— PROBLEM TO WORK ON —
Look through the listing for the word "picture". Copy each line that has it.

— PROVIDED RECORDS —
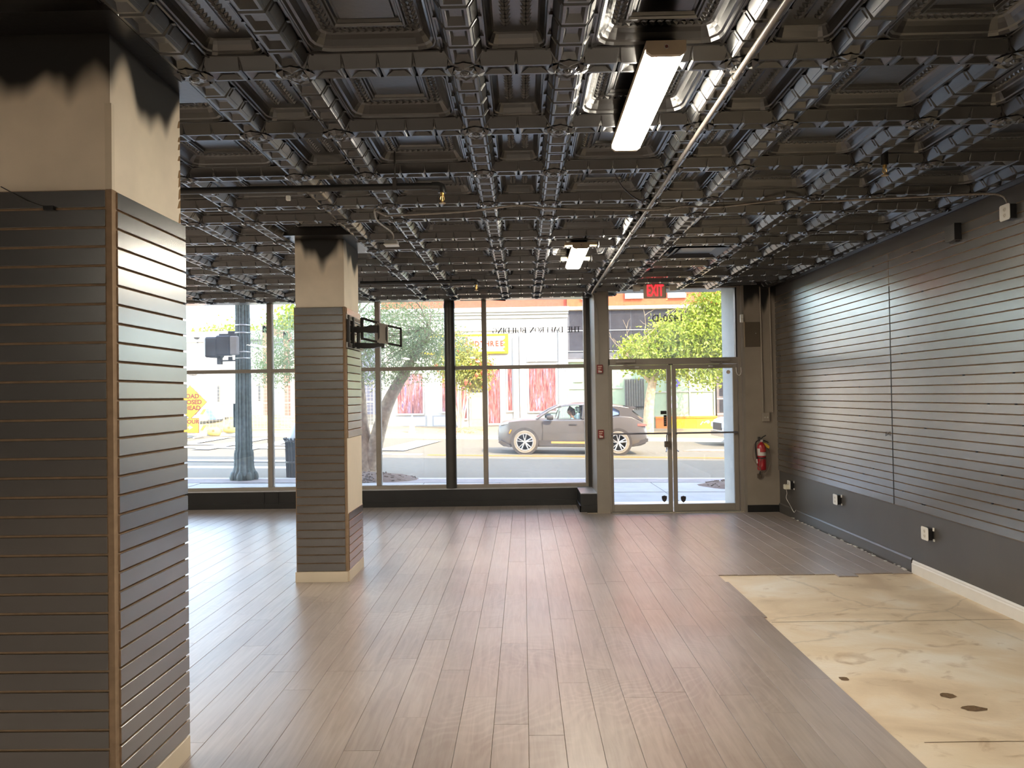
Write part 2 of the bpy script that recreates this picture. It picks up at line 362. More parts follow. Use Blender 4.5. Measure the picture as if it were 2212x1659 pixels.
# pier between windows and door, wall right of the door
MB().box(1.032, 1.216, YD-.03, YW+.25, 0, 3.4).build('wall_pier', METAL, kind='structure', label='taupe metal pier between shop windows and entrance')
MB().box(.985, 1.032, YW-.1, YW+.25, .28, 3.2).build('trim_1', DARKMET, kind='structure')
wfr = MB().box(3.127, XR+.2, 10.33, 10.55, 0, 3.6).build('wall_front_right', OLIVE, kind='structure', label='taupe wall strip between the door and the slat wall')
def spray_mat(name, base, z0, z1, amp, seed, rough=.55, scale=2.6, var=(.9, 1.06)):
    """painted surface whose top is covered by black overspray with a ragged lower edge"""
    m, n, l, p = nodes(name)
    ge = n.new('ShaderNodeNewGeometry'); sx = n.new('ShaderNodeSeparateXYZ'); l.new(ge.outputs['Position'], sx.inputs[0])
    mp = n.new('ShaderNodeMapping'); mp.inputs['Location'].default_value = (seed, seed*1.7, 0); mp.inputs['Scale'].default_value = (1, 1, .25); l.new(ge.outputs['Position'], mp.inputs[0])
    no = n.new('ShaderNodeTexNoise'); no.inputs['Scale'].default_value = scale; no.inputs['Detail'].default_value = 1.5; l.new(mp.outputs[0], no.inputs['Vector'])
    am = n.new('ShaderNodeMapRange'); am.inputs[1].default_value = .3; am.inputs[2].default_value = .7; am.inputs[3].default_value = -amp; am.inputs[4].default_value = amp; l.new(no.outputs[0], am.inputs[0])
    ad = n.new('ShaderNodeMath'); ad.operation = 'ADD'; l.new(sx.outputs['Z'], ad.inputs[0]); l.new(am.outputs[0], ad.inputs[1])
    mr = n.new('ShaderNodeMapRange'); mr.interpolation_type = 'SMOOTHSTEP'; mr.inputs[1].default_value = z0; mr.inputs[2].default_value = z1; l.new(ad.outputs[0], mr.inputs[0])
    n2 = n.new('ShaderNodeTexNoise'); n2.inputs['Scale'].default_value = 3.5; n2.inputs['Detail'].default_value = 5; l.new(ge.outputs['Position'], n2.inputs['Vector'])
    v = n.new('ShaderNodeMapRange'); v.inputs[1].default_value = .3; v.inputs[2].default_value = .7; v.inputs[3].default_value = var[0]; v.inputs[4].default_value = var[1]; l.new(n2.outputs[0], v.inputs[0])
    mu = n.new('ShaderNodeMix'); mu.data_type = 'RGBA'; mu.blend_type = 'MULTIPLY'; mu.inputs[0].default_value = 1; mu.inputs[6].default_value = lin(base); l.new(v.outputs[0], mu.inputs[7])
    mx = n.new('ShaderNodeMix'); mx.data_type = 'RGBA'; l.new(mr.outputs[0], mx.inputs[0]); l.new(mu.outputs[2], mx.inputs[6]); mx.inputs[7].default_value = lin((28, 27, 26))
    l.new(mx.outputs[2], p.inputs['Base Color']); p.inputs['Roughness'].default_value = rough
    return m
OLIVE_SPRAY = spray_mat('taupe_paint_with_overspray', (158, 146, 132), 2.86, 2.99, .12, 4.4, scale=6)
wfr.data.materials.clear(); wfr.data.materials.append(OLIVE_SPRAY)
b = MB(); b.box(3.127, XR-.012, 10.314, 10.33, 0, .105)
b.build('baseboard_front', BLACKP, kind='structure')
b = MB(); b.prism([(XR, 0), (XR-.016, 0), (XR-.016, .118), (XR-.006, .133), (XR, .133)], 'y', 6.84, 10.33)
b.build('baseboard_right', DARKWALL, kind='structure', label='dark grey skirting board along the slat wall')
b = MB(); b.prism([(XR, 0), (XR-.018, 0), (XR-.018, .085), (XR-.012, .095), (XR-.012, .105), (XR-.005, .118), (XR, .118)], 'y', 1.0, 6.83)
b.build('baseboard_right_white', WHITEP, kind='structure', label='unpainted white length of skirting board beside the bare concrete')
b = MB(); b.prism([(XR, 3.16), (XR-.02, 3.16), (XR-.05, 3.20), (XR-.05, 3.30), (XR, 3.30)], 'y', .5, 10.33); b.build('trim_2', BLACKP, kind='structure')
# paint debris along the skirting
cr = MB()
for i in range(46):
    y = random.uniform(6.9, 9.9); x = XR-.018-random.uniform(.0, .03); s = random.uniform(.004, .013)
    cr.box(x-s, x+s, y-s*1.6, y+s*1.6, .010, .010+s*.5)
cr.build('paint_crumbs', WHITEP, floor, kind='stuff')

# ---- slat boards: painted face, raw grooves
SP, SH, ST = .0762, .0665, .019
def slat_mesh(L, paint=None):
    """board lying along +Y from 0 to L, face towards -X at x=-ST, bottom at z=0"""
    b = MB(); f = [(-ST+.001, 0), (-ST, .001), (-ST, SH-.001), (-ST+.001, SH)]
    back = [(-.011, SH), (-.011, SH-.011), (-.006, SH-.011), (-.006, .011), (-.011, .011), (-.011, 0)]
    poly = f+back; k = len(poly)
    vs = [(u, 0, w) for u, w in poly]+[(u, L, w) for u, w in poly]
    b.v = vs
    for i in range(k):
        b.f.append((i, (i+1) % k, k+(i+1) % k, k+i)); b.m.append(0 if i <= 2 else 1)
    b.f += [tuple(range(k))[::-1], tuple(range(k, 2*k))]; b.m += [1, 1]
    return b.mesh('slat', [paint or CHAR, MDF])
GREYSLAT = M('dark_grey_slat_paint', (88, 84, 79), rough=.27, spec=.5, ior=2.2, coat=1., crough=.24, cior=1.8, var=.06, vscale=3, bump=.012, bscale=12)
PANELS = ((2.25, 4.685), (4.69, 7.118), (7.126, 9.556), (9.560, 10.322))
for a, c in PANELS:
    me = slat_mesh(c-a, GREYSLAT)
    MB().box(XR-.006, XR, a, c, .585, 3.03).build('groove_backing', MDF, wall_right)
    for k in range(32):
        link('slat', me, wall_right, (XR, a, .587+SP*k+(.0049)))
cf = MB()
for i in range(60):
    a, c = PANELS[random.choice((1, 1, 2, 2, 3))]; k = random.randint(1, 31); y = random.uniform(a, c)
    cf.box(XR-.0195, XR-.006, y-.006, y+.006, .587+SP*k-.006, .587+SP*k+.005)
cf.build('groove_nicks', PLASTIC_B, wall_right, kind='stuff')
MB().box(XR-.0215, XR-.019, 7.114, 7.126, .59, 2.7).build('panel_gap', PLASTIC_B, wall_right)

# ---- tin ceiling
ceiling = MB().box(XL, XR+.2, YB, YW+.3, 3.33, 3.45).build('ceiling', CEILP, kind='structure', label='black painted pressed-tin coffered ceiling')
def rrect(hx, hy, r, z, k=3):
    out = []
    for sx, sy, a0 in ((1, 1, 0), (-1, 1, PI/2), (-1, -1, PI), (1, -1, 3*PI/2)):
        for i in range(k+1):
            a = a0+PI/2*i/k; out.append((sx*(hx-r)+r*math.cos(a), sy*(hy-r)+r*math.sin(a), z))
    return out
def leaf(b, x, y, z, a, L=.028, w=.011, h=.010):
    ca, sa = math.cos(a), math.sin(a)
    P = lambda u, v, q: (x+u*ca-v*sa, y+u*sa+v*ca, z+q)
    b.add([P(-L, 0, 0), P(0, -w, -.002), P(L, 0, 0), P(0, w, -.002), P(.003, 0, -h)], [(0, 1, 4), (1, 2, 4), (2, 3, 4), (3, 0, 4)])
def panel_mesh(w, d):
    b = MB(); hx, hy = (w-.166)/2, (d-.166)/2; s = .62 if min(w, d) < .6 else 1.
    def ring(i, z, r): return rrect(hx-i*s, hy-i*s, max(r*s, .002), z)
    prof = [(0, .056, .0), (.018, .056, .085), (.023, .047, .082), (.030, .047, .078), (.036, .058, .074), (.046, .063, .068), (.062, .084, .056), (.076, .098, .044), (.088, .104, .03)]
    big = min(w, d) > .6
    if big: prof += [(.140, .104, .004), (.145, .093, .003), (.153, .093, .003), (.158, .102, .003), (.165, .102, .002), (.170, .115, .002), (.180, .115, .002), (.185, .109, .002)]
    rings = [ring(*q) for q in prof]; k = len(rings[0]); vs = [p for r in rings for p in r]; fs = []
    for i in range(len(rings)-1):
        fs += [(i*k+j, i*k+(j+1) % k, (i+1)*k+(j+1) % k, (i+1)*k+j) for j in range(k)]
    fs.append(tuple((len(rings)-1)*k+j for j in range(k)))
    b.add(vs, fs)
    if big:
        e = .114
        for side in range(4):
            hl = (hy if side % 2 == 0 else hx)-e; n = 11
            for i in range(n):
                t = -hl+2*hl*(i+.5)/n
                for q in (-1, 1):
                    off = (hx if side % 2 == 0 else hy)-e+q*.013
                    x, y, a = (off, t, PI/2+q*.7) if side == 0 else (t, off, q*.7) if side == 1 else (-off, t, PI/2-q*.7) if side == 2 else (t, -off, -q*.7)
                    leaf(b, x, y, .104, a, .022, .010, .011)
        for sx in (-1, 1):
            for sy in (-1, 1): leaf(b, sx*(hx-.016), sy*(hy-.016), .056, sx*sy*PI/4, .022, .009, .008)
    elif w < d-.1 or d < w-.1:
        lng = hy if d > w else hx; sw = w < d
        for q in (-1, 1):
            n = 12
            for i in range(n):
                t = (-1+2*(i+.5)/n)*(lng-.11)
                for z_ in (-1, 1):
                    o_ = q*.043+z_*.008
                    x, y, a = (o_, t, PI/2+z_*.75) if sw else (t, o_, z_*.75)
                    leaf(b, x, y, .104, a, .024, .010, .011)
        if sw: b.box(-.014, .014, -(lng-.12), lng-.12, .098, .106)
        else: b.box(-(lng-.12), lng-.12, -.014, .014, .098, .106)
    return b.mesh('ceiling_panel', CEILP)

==

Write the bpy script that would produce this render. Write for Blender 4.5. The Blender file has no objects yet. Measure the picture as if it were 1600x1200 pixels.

— ANSWER TO THE TASK —
Write part 2 of the bpy script that recreates this picture. It picks up at line 362. More parts follow. Use Blender 4.5. Measure the picture as if it were 2212x1659 pixels.
Write the bpy script that would produce this render. Write for Blender 4.5. The Blender file has no objects yet. Measure the picture as if it were 1600x1200 pixels.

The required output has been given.